The existence of a so-called “queer aesthetic” – the factors that make someone or something stand out as “looking queer” – has been debated by academics for decades. While there’s little agreement over what this aesthetic is exactly, there is more of a consensus that queerness is constantly evolving: it exists to challenge norms that uphold the status quo. Discussions of fashion and beauty norms often focus on ways in which they restrict us – and they can do, of course. But queer people have created their own visual codes over the years, with aesthetics providing opportunities for identity exploration and even political resistance.

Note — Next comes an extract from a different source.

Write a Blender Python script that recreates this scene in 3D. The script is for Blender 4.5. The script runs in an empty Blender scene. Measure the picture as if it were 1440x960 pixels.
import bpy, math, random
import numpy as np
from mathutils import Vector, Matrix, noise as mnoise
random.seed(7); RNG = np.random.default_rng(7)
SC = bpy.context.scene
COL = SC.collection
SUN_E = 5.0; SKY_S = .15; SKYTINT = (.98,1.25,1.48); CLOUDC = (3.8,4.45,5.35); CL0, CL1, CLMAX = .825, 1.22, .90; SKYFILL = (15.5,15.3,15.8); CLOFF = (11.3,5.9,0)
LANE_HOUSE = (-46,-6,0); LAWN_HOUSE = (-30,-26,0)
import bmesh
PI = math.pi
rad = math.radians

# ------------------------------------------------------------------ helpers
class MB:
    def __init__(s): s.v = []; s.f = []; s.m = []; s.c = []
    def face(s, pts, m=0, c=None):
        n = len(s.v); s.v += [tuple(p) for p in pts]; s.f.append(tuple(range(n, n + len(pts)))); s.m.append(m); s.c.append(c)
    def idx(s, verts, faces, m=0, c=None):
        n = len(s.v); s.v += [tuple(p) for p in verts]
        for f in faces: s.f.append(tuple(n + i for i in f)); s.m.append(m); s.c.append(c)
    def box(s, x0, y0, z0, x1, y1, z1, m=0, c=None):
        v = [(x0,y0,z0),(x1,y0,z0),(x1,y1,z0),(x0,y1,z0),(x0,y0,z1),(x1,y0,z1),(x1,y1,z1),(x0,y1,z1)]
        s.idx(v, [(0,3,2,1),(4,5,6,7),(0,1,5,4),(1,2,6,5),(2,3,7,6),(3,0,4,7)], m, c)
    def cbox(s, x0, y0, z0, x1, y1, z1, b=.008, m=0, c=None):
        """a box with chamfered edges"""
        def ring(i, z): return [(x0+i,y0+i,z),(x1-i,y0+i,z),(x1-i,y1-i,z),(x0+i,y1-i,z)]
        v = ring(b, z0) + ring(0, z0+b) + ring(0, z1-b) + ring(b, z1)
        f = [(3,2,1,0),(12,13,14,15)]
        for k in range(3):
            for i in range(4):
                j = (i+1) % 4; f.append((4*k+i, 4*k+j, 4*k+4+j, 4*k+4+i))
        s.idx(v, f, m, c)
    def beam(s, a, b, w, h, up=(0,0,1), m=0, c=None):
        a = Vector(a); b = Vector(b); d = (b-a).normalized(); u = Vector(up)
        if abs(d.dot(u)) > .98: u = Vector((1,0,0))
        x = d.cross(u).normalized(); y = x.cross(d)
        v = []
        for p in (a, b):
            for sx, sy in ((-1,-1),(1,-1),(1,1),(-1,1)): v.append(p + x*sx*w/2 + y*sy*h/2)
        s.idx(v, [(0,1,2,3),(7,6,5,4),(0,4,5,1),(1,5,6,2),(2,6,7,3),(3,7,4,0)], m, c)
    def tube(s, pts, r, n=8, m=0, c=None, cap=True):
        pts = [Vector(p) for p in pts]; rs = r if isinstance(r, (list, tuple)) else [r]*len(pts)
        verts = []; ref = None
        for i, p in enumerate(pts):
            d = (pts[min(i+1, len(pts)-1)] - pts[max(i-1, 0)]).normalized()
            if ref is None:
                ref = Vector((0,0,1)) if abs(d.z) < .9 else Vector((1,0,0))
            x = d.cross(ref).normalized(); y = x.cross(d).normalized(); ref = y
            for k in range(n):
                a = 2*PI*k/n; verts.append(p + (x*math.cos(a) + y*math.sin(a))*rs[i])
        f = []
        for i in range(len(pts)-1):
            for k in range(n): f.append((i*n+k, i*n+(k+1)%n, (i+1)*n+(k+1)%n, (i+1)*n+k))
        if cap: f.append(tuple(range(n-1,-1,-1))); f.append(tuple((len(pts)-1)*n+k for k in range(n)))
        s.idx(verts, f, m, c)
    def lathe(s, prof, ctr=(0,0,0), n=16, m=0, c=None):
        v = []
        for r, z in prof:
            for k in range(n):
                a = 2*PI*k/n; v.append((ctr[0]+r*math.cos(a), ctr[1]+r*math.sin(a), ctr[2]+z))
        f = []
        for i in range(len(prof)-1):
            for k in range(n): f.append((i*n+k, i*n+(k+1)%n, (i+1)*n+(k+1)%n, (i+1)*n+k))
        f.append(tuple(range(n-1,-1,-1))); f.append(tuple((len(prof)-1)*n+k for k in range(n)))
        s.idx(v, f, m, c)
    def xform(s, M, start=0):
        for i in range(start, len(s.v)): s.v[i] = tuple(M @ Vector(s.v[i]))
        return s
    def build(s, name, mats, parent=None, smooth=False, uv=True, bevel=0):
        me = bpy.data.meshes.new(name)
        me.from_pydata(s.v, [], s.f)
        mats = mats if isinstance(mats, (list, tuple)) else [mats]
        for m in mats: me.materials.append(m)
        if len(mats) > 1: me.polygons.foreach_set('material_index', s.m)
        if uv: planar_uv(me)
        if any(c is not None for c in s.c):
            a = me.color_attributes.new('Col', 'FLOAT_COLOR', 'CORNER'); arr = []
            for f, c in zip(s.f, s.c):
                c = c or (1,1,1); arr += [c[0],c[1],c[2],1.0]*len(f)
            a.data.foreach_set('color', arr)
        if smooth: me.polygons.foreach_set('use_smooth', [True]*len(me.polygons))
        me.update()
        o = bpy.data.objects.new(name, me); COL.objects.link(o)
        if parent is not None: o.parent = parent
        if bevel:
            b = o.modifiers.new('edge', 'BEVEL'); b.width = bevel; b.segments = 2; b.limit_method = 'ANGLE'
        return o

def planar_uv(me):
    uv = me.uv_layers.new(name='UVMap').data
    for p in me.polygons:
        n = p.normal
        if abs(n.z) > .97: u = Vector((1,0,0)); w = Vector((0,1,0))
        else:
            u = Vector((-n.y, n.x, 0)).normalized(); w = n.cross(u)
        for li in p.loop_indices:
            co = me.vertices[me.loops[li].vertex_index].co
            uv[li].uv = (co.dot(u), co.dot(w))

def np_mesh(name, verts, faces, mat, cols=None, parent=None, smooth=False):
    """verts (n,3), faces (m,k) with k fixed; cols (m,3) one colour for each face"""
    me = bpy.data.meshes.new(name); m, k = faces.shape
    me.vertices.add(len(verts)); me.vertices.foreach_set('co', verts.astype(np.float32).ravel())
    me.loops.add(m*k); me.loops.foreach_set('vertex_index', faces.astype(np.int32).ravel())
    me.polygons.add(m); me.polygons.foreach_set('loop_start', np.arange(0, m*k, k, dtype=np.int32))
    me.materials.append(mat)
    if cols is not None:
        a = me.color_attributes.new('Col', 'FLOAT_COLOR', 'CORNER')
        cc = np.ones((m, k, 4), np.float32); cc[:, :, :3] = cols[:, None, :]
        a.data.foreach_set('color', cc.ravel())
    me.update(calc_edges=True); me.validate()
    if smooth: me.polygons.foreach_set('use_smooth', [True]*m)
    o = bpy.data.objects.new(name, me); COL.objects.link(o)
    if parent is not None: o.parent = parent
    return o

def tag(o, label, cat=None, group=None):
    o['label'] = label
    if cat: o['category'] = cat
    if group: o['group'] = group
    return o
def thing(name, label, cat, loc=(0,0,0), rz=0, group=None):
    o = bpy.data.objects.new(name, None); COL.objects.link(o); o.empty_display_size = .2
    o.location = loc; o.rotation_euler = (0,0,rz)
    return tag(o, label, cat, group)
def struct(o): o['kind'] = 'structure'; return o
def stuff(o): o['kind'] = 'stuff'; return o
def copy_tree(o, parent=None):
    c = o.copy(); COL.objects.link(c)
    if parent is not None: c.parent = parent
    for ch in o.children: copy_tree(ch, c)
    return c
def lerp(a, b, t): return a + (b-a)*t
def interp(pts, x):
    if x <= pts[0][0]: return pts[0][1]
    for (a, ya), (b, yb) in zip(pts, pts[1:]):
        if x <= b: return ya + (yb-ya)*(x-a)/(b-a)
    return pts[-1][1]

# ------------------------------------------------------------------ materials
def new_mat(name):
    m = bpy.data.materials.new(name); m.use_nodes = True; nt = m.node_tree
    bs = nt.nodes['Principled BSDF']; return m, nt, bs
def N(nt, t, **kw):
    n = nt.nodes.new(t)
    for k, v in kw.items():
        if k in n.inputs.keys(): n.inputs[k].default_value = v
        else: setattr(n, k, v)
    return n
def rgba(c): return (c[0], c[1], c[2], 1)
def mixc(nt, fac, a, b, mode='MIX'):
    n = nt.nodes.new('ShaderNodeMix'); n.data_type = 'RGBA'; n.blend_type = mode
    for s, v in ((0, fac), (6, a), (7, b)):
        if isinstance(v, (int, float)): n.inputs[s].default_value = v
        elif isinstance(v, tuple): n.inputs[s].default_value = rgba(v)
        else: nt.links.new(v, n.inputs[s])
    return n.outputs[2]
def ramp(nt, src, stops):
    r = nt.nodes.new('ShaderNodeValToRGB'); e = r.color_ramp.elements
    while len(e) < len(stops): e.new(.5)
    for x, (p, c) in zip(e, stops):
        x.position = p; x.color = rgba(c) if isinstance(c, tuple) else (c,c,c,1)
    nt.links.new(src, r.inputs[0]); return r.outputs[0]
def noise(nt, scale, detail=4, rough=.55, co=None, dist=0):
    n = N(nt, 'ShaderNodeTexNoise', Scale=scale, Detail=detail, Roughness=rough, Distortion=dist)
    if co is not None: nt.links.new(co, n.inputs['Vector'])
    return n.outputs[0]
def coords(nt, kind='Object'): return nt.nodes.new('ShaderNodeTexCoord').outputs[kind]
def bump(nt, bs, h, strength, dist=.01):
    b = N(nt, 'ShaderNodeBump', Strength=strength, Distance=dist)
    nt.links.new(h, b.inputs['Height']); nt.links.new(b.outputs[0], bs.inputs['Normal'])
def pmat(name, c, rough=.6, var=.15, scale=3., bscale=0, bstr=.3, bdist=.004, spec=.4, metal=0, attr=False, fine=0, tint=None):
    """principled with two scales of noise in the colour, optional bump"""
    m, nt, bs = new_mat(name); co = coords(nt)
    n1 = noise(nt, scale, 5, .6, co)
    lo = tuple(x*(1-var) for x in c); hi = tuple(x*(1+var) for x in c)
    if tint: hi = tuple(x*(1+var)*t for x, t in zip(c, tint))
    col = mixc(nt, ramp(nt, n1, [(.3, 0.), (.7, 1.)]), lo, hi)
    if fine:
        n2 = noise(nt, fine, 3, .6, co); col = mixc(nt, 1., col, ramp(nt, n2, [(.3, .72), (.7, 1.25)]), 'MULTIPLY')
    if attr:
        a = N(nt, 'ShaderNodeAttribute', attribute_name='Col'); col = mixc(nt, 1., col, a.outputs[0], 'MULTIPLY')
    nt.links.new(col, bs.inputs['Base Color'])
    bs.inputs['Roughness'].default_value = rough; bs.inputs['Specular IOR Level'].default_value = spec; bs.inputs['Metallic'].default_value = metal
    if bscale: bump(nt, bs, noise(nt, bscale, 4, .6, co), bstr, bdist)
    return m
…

The freedom to experiment with different looks has been drawing people towards queer spaces since their inception, even when they weren’t exactly safe. In the UK, police targeted gay clubs in the aftermath of 1967’s partial decriminalisation of male homosexuality, using new “privacy” laws to arrest same-sex couples for kissing, holding hands and even dancing together in public. But queer nightlife still found ways to thrive. The House of Child, Britain’s first ever voguing house, was formed in the 1980s by professional dancer and choreographer duo Les Child and Roy Brown. Cities like Brighton and Manchester developed gay neighbourhoods. In Earl’s Court, one of ’80s London’s gayest areas, “pretty police” were used to lure gay men into breaching the government’s archaic legislation. The undercover officers often imitated the fashions of the club to blend in, using their perceived notion of what “looked gay” to further the state’s anti-gay agenda.